E. T : Un bon design est un design universel. La conception doit être centrée sur l’utilisateur mais également correspondre à tous les segments plutôt qu’être déclinée en fonction de l’âge, du sexe ou de la capacité d’achat. L’important est de donner de la facilité d’usage et de compréhension à un produit ou un service.


G. C :
Il ne faut donc pas faire de « produits spécifiques pour les seniors » ?

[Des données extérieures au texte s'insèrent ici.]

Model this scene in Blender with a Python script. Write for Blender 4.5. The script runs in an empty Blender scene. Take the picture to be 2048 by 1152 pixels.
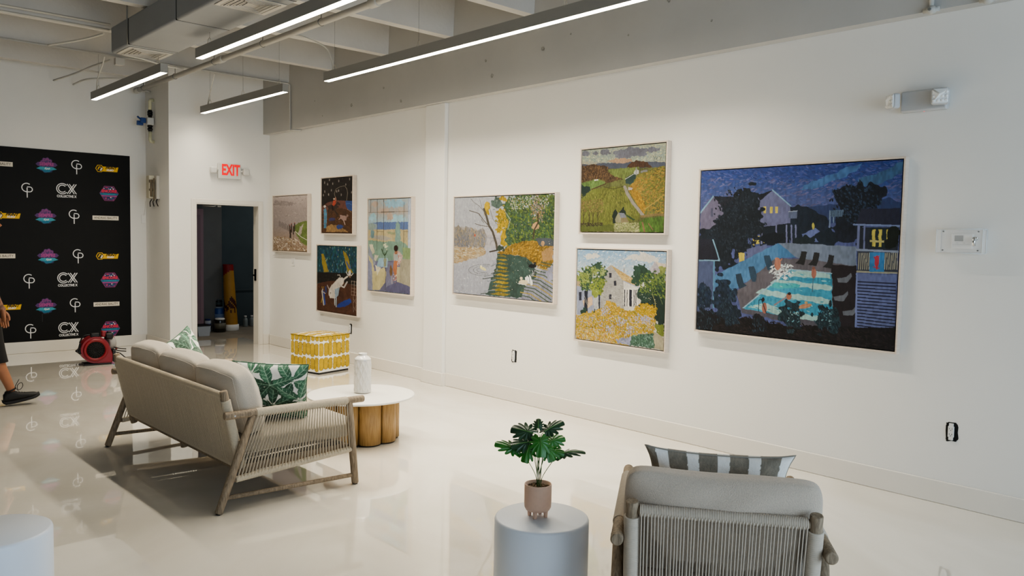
import bpy, bmesh, math, random
import numpy as np
from mathutils import Vector, Matrix, Euler
R = math.radians
rnd = random.Random(7)
SC = bpy.context.scene
COL = SC.collection

# ------------------------------------------------------------------ materials
def s2l(c):
    return c / 12.92 if c <= 0.04045 else ((c + 0.055) / 1.055) ** 2.4
def hx(h):
    h = h.lstrip('#')
    return tuple(s2l(int(h[i:i + 2], 16) / 255) for i in (0, 2, 4))
_M = {}
def mat(name, col='#cccccc', rough=0.6, metal=0.0, spec=0.5, noise=None, bump=None, emit=None, estr=0.0,
        trans=0.0, coat=0.0, alpha=1.0, vcol=False, sheen=0.0):
    """procedural principled material; noise=(scale, amount, stretch), bump=(scale, strength, stretch)"""
    if name in _M: return _M[name]
    m = bpy.data.materials.new(name); m.use_nodes = True
    nt = m.node_tree; b = nt.nodes['Principled BSDF']
    c = hx(col) if isinstance(col, str) else col
    b.inputs['Base Color'].default_value = (*c, 1)
    b.inputs['Roughness'].default_value = rough
    b.inputs['Metallic'].default_value = metal
    b.inputs['Specular IOR Level'].default_value = spec
    b.inputs['Transmission Weight'].default_value = trans
    b.inputs['Coat Weight'].default_value = coat
    b.inputs['Sheen Weight'].default_value = sheen
    b.inputs['Alpha'].default_value = alpha
    if emit:
        b.inputs['Emission Color'].default_value = (*hx(emit), 1); b.inputs['Emission Strength'].default_value = estr
    L = nt.links
    tc = nt.nodes.new('ShaderNodeTexCoord')
    def ntex(scale, stretch, detail=4):
        mp = nt.nodes.new('ShaderNodeMapping'); mp.inputs['Scale'].default_value = stretch or (1, 1, 1)
        L.new(tc.outputs['Object'], mp.inputs['Vector'])
        n = nt.nodes.new('ShaderNodeTexNoise'); n.inputs['Scale'].default_value = scale; n.inputs['Detail'].default_value = detail
        L.new(mp.outputs['Vector'], n.inputs['Vector']); return n
    src = None
    if vcol:
        a = nt.nodes.new('ShaderNodeVertexColor'); a.layer_name = 'Col'; src = a.outputs['Color']
    if noise:
        n = ntex(noise[0], noise[2] if len(noise) > 2 else None)
        mr = nt.nodes.new('ShaderNodeMapRange'); mr.inputs['From Min'].default_value = .3; mr.inputs['From Max'].default_value = .7
        mr.inputs['To Min'].default_value = 1 - noise[1]; mr.inputs['To Max'].default_value = 1 + noise[1] * .5
        L.new(n.outputs['Fac'], mr.inputs['Value'])
        vm = nt.nodes.new('ShaderNodeVectorMath'); vm.operation = 'SCALE'
        if src: L.new(src, vm.inputs[0])
        else: vm.inputs[0].default_value = c
        L.new(mr.outputs['Result'], vm.inputs['Scale']); src = vm.outputs['Vector']
    if src: L.new(src, b.inputs['Base Color'])
    if bump:
        n = ntex(bump[0], bump[2] if len(bump) > 2 else None)
        bp = nt.nodes.new('ShaderNodeBump'); bp.inputs['Strength'].default_value = bump[1]; bp.inputs['Distance'].default_value = .01
        L.new(n.outputs['Fac'], bp.inputs['Height']); L.new(bp.outputs['Normal'], b.inputs['Normal'])
    _M[name] = m
    return m

# ------------------------------------------------------------------ objects
def tag(o, label=None, cat=None, group=None, kind=None):
    if label: o['label'] = label
    if cat: o['category'] = cat
    if group: o['group'] = group
    if kind: o['kind'] = kind
    return o
def thing(name, label, cat, loc=(0, 0, 0), rz=0.0, group=None):
    o = bpy.data.objects.new(name, None); COL.objects.link(o)
    o.location = loc; o.rotation_euler = (0, 0, rz); o.empty_display_size = .1
    return tag(o, label, cat, group)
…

E. T : Ce qui freine l’acte d’achat, c’est la stigmatisation de l’individu et du consommateur. Un objet ou un produit fait pour les vieux ne sera acheté par personne. On n’a pas toujours l’âge qu’on a… mais l’âge de son comportement. Il existe des jeunes de 25 ans qui ont un comportement de personnes âgées et des personnes de 65 ans qui agissent comme s’ils avaient 18 ans. Pour réussir, il faut faire un produit pour tous qui correspond aussi pour partie à des besoins fondamentaux des personnes en situation de fragilité.


G. C :
Le design universel n’est-il pas alors en contradiction avec une filière « silver economie ?

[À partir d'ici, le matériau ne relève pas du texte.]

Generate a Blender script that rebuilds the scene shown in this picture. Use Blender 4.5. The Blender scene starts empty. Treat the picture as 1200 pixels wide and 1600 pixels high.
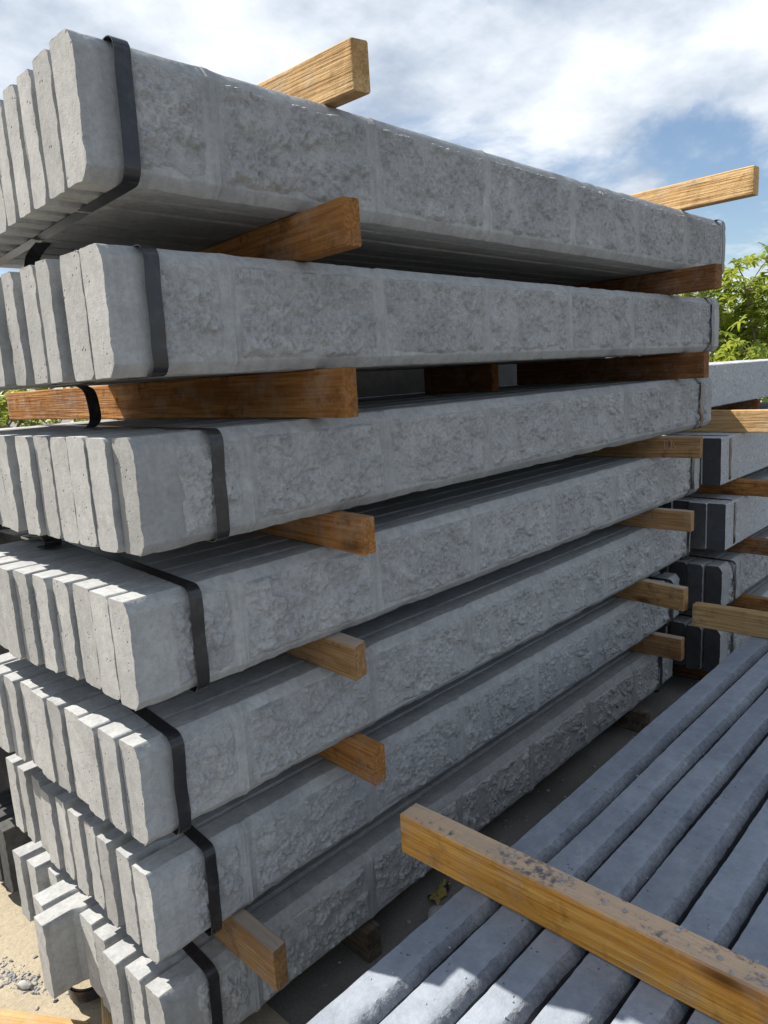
import bpy, math, random
import numpy as np
from mathutils import Vector, Matrix, Quaternion

random.seed(7); np.random.seed(7)
sc = bpy.context.scene
COL = sc.collection
U = 1.08            # metres per layout unit (front of the stack lies about one unit from the eye)
GZ = -1.40          # ground level in layout units, eye at 0
def W(x, y, z): return Vector((x*U, y*U, (z-GZ)*U))

# ------------------------------------------------------------------ camera
F = 1140.3
EX = np.array([1116.,-278.,F]); EX /= np.linalg.norm(EX)
EY = np.array([-1200.,-140.,F]); EY -= EX*(EX@EY); EY /= np.linalg.norm(EY)
EZ = np.cross(EX, EY)
R = np.stack([EX, EY, EZ])
cd = bpy.data.cameras.new('camera'); cam = bpy.data.objects.new('camera', cd); COL.objects.link(cam)
cd.sensor_fit = 'VERTICAL'; cd.sensor_height = 32.0; cd.lens = F/1600*32.0
cd.clip_start = 0.02; cd.clip_end = 2000
M3 = Matrix((R@np.array([1,0,0]), R@np.array([0,-1,0]), R@np.array([0,0,-1]))).transposed()
cam.matrix_world = Matrix.Translation(W(0,0,0)) @ M3.to_4x4()
sc.camera = cam

# ------------------------------------------------------------------ world, sun, exposure
SUN_D = Vector((0.36, -0.79, -1.0)).normalized()
el = math.asin(-SUN_D.z); az = math.atan2(-SUN_D.x, -SUN_D.y)
world = bpy.data.worlds.new('World'); sc.world = world; world.use_nodes = True
nt = world.node_tree; nt.nodes.clear()
def wn(t, **k):
    n = nt.nodes.new(t)
    for a, b in k.items(): setattr(n, a, b)
    return n
out = wn('ShaderNodeOutputWorld'); bg = wn('ShaderNodeBackground'); bg.inputs['Strength'].default_value = 0.066
sky = wn('ShaderNodeTexSky', sky_type='NISHITA', sun_disc=False)
sky.sun_elevation = el; sky.sun_rotation = az % (2*math.pi); sky.air_density = 1.0; sky.dust_density = 0.6; sky.ozone_density = 1.6
tc = wn('ShaderNodeTexCoord'); sp = wn('ShaderNodeSeparateXYZ')
nt.links.new(tc.outputs['Generated'], sp.inputs[0])
def wmath(op, a, b):
    n = wn('ShaderNodeMath', operation=op)
    for i, v in enumerate((a, b)):
        if hasattr(v, 'links'): nt.links.new(v, n.inputs[i])
        else: n.inputs[i].default_value = v
    return n.outputs[0]
zc = wmath('ADD', wmath('MAXIMUM', sp.outputs[2], 0.0), 0.22)
cv = wn('ShaderNodeCombineXYZ')
nt.links.new(wmath('DIVIDE', sp.outputs[0], zc), cv.inputs[0]); nt.links.new(wmath('DIVIDE', sp.outputs[1], zc), cv.inputs[1])
CLOUD_OFF = (3.8, 12.7, 0.0)
mp = wn('ShaderNodeMapping'); mp.inputs['Location'].default_value = CLOUD_OFF
nt.links.new(cv.outputs[0], mp.inputs[0])
n1 = wn('ShaderNodeTexNoise'); n1.inputs['Scale'].default_value = 1.05; n1.inputs['Detail'].default_value = 9; n1.inputs['Roughness'].default_value = 0.6; n1.inputs['Distortion'].default_value = 0.25
nt.links.new(mp.outputs[0], n1.inputs['Vector'])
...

E. T : En quelque sorte, si. Là encore, cela vient du marketing : on met les gens dans des cases et à partir d’un certain âge on devient «silver». Longtemps on a trop segmenté. Il faut faire des espaces qui correspondent à tous les moments de la vie, à tous les usages quelle que soit la structure. C’est vrai pour les Ehpad. Quand on rentre dans un Ehpad, on voit de grandes poignées de porte et de grandes portes. Cela stigmatise parce qu’on n’a pas ça partout. Si on avait mis les mêmes poignées de porte pour tout le monde, ce serait mieux. Quand je rentre chez moi avec ma poussette, mes enfants et mes cabas, si je pouvais ouvrir ma porte avec le coude je serais vraiment aidé. Mais on ne l’a pas fait parce que c’était pour les plus âgés.


G. C :
Le design, c’est donc bien plus que l’image qu’on en a, à travers les figures les plus connues, comme Starck et d’autres ?

E. T : C’est un vrai problème, très français. Je ne suis pas contre le design du style de celui qui est enseigné aux Beaux-Arts. Mais une table à 16.000 euros c’est un objet d’art, pas un produit pour tout le monde. C’est la différence entre style et design. Le style, c’est de la mode. On en a besoin. Mais le design, c’est beaucoup plus.


G. C :
La solution aux problèmes de la silvereco n’est donc pas l’esthétique ?

E. T : La solution n’est pas de faire de beaux objets. Ce qui compte, c’est que la réponse soit en harmonie avec le besoin. Cela peut passer par l’esthétique, mais aussi être en termes de design numérique, d’interface, d’expérience, de modèle économique.


G. C :
Vous pensez que toute la société évolue vers le design universel ?

E. T : Cette évolution vers une conception en fonction des besoins, correspond aussi à une nouvelle génération d’entrepreneurs, de styles de projets, collaboratifs, éco-conception, économie de partage. Bien sûr, l’entreprise a vocation à être rentable mais surtout à répondre à un besoin sociétal, et le design universel en est un. Quand on interroge les jeunes, comme « ouishare » ou « la ruche qui dit oui », c’est ça leur objectif : mettre en place un système qui serve à la société avec un grand S.